Given:

$\left(y+1\right){\tan }^{2}xdx+\tan xdy+ydx=0$

$\Rightarrow \left[\left(y+1\right){\tan }^{2}x+y\right]dx+\tan xdy=0$

$\Rightarrow \tan x\left(\frac{dy}{dx}\right)+\left(y+1\right){\tan }^{2}x+y=0$

$\Rightarrow \frac{dy}{dx}+\left(1+y\right)\tan x=-y\cot x$

$\Rightarrow \frac{dy}{dx}+y\left(\tan x+\cot x\right)=-\tan x$

This is a linear differential equation of the form $\frac{dy}{dx}+P\left(x\right)y=Q\left(x\right)$.

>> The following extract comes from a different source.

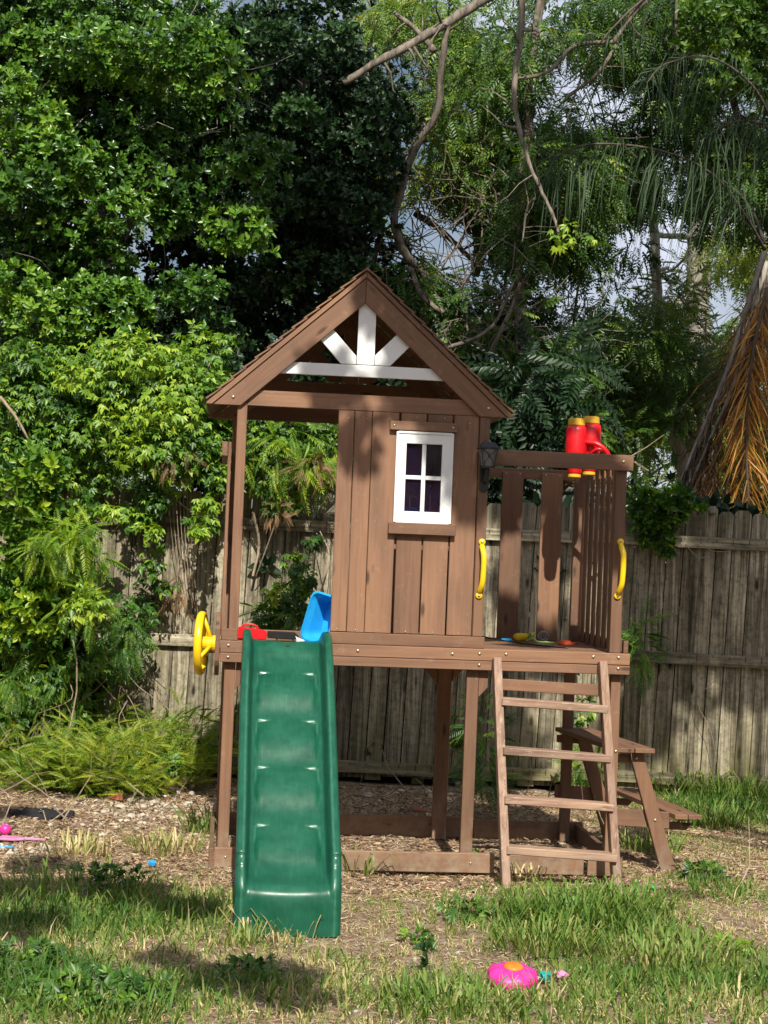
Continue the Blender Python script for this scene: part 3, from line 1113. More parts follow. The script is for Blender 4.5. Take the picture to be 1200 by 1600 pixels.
def frustum(mb, cx, cy, z0, z1, a0, a1, n=4, rot=math.pi / 4):
    vs = [(cx + a0 * math.cos(rot + 2 * math.pi * k / n), cy + a0 * math.sin(rot + 2 * math.pi * k / n), z0) for k in range(n)] + \
         [(cx + a1 * math.cos(rot + 2 * math.pi * k / n), cy + a1 * math.sin(rot + 2 * math.pi * k / n), z1) for k in range(n)]
    mb.add(vs, [tuple(range(n))[::-1], tuple(range(n, 2 * n))] + [(k, (k + 1) % n, (k + 1) % n + n, k + n) for k in range(n)])
    return mb


m_ = MB()
frustum(m_, 0.008, -0.062, 0.300, 0.308, 0.080, 0.080)
frustum(m_, 0.008, -0.062, 0.308, 0.338, 0.076, 0.040)
m_.build('cap', BLACKM, ln, bevel=0.0015)
frustum(MB(), 0.008, -0.062, 0.206, 0.299, 0.036, 0.056, 8, math.pi / 8).build('glass', LGLASS, ln)
m_ = MB()
for a2 in (45, 135, 225, 315):
    c_, s_ = math.cos(R_(a2)), math.sin(R_(a2))
    m_.beam((0.008 + 0.040 * c_, -0.062 + 0.040 * s_, 0.204), (0.008 + 0.063 * c_, -0.062 + 0.063 * s_, 0.300), 0.005, 0.005, (0, 1, 0))
# crossed arches on the face
for sg in (-1, 1):
    pts = [(0.008 + sg * (-0.042 + 0.078 * u_), -0.062 - 0.036 - 0.018 * (0.5 + 0.5 * math.cos(3.14 * u_)) - 0.003, 0.296 - 0.088 * u_ ** 1.6) for u_ in [q / 6 for q in range(7)]]
    m_.tube(pts, 0.0022, 5)
frustum(m_, 0.008, -0.062, 0.196, 0.206, 0.046, 0.050)
m_.build('cage', BLACKM, ln)
m_ = MB()
m_.tube(smoothpath([(0.006, -0.062, 0.196), (0.004, -0.062, 0.165), (0, -0.045, 0.135), (0, -0.01, 0.125)], 4), 0.013, 8)
m_.build('arm', BLACKM, ln, smooth=True)
pl = [(0.026 * math.cos(R_(q)), 0.098 + 0.028 * math.sin(R_(q))) for q in range(180, 361, 20)] + [(0.026 * math.cos(R_(q)), 0.255 + 0.028 * math.sin(R_(q))) for q in range(0, 181, 20)]
MB().prism(pl, -0.014, 0.0).build('back_plate', BLACKM, ln, bevel=0.003)

# red toy binoculars on the right rail
bn = empty('toy_binoculars', (0, 0, 0))
bn.parent = PS
for cx, cy, dz in ((1.985, 0.47, 0.0), (2.083, 0.53, 0.020)):
    ax = Vector((0.02, 0.06, 1)).normalized()
    c0 = Vector((cx, cy, 2.19 + dz))
    tp = 0.30
    MB().lathe([(0.036, 0.02), (0.040, 0.03), (0.042, 0.10), (0.058, 0.13), (0.060, 0.15), (0.060, 0.27), (0.056, 0.295), (0.046, 0.300)], c0, ax, 20).build('barrel', RED, bn, smooth=True)
    MB().lathe([(0.047, 0.301), (0.049, 0.303), (0.049, 0.338), (0.046, 0.341), (0.038, 0.341), (0.036, 0.31)], c0, ax, 20).build('eyecup', ORYEL, bn, smooth=False)
    MB().lathe([(0.034, 0.0), (0.037, 0.003), (0.037, 0.0195), (0.030, 0.0195)], c0, ax, 18).build('collar', ORYEL, bn, smooth=False)
MB().box(2.02, 2.05, 0.46, 0.54, 2.33, 2.43).build('bridge', RED, bn, bevel=0.006)
m_ = MB()
m_.tube(smoothpath([(2.04, 0.47, 2.40), (2.10, 0.44, 2.39), (2.15, 0.43, 2.355), (2.18, 0.44, 2.31)], 4), 0.016, 8)
m_.tube(smoothpath([(2.07, 0.47, 2.33), (2.11, 0.43, 2.36), (2.165, 0.44, 2.34)], 4), 0.010, 8)
m_.build('mounting_clip', RED, bn, smooth=True)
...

$\text{ I.F }=e^{\int (\tan x+\cot x)dx}$

$=e^{\int \left(\frac{{\tan }^{2}x+1}{\tan x}\right)dx}$

$=e^{\int \left(\frac{{\sec }^{2}x}{\tan x}\right)dx}$

$=e^{{\log }_e\left|\tan x\right|}$

$=\tan x \left(\because x\in \left(0,\frac{\pi }{2}\right)\right)$

Solution is

$y\tan x=\int -{\tan }^{2}xdx+c$

$\Rightarrow y\tan x=\int \left(1-{\sec }^{2}x\right)dx+c$

$\Rightarrow y\tan x=x-\tan x+c$

Now,

$\underset{x\to 0^{+}}{\lim }xy=1$

$\Rightarrow \underset{x\to 0^{+}}{\lim }\left(\frac{x}{\tan x}\right)\left(x-\tan x+c\right)=1$

$\Rightarrow 1(0-0+c)=1\Rightarrow c=1$

Then the function is

$y\tan x=x-\tan x+1$

Put $x=\frac{\pi }{4}$,

$y\left(\frac{\pi }{4}\right)\tan \left(\frac{\pi }{4}\right)=\left(\frac{\pi }{4}\right)-\tan \left(\frac{\pi }{4}\right)+1$

$\Rightarrow y\left(\frac{\pi }{4}\right)=\frac{\pi }{4}$